Congress has appointed General Lee to command…
June 1776 CE
Congress has appointed General Lee to command the Continental Army troops in the southern colonies, and his movements by land had shadowed those of Clinton's fleet as it sailed south.
Lee wrote from Wilmington on June 1 that the fleet had sailed, but that he did not know whether it was sailing for Virginia or South Carolina.
He had headed for Charleston, saying "[I] confess I know not whether I shall go to or from the enemy."
He arrives in Charleston shortly after the fleet anchors outside the harbor, and takes command of the city's defenses.
He immediately runs into a problem: the South Carolina troops (militia or the colonial regiments) are not on the Continental line, and thus not formally under his authority.
Some South Carolina troops resist his instructions, and Rutledge has to intervene by proclaiming Lee in command of all South Carolina forces.
Square-shaped Fort Sullivan consists only of the completed seaward wall, with walls made from palmetto logs twenty feet (six point one meters) high and sixteen feet (four point nine meters) wide.
The walls are filled with sand, and rise ten feet (three meters) above the wooden platforms on which the artillery are mounted.
A hastily erected palisade of thick planks helps guard the powder magazine and unfinished northern walls.

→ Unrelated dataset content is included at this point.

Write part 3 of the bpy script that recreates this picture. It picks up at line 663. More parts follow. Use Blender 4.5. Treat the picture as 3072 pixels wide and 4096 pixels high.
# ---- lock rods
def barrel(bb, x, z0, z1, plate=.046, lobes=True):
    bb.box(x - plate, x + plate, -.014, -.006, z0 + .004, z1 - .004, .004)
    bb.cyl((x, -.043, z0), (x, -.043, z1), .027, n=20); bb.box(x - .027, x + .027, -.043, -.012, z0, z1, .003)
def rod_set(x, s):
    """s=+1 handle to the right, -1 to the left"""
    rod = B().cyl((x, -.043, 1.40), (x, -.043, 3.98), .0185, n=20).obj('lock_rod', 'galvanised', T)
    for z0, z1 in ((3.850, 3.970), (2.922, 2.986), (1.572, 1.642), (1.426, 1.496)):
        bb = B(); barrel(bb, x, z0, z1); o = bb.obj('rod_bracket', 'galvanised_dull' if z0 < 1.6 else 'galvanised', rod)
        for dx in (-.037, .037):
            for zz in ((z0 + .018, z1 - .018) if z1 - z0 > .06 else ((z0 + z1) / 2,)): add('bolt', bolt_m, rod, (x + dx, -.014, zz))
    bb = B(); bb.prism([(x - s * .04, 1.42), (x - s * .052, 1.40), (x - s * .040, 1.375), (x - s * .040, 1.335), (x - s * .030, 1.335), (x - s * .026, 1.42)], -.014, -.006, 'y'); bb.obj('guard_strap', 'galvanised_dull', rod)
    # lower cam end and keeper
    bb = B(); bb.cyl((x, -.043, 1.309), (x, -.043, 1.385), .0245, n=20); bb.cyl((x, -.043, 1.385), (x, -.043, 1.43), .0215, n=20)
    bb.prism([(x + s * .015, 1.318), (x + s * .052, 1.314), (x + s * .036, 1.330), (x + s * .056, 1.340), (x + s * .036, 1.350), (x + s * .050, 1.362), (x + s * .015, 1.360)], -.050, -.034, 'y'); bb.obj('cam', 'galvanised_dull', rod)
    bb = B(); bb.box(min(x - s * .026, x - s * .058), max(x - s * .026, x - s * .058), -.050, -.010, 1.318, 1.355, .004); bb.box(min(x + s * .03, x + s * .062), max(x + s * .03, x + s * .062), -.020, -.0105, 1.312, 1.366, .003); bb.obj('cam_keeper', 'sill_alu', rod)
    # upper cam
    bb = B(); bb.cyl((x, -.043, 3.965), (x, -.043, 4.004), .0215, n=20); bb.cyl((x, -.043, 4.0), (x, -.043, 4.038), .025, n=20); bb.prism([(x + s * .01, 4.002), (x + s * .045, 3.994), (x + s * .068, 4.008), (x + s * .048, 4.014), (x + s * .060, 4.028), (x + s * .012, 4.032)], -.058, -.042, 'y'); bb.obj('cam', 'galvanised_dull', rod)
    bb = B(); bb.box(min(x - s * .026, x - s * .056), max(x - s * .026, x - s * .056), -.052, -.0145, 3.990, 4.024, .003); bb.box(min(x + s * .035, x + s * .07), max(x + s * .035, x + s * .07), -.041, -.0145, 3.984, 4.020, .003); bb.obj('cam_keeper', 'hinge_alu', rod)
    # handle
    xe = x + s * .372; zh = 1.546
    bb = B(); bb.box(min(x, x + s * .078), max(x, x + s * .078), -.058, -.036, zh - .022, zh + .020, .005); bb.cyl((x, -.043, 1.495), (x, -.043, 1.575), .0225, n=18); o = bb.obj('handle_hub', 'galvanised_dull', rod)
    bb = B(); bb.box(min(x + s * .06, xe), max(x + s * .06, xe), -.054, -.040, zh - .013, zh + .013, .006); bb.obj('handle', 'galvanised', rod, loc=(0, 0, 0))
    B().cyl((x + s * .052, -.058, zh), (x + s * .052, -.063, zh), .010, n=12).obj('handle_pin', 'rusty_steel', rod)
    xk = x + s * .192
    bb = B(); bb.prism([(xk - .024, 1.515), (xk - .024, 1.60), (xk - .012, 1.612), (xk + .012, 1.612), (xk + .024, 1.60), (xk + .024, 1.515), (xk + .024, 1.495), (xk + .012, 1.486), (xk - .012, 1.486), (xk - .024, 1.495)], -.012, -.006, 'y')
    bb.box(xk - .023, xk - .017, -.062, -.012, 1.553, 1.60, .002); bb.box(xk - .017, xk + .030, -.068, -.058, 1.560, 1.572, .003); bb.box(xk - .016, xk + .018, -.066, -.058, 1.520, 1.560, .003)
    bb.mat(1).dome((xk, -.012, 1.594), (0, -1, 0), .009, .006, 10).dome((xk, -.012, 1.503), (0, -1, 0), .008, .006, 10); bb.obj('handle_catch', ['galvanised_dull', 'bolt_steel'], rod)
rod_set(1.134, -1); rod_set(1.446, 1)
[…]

An assortment of thirty-one cannon, ranging from nine- and twelve-pounders to a few British eighteen-pounders and French twenty-six-pounders, dots the front and rear walls.
General Lee, when he sees its unfinished state, recommends abandoning the fort, calling it a "slaughter pen".
President Rutledge refuses, and specifically orders Colonel Moultrie to "obey [Lee] in everything, except in leaving Fort Sullivan".
Moultrie's delaying tactics so anger Lee that he decides on June 27 that he will replace Moultrie; the battle begins the next day before he can do so.
Lee does make plans for an orderly retreat to Haddrell's Point.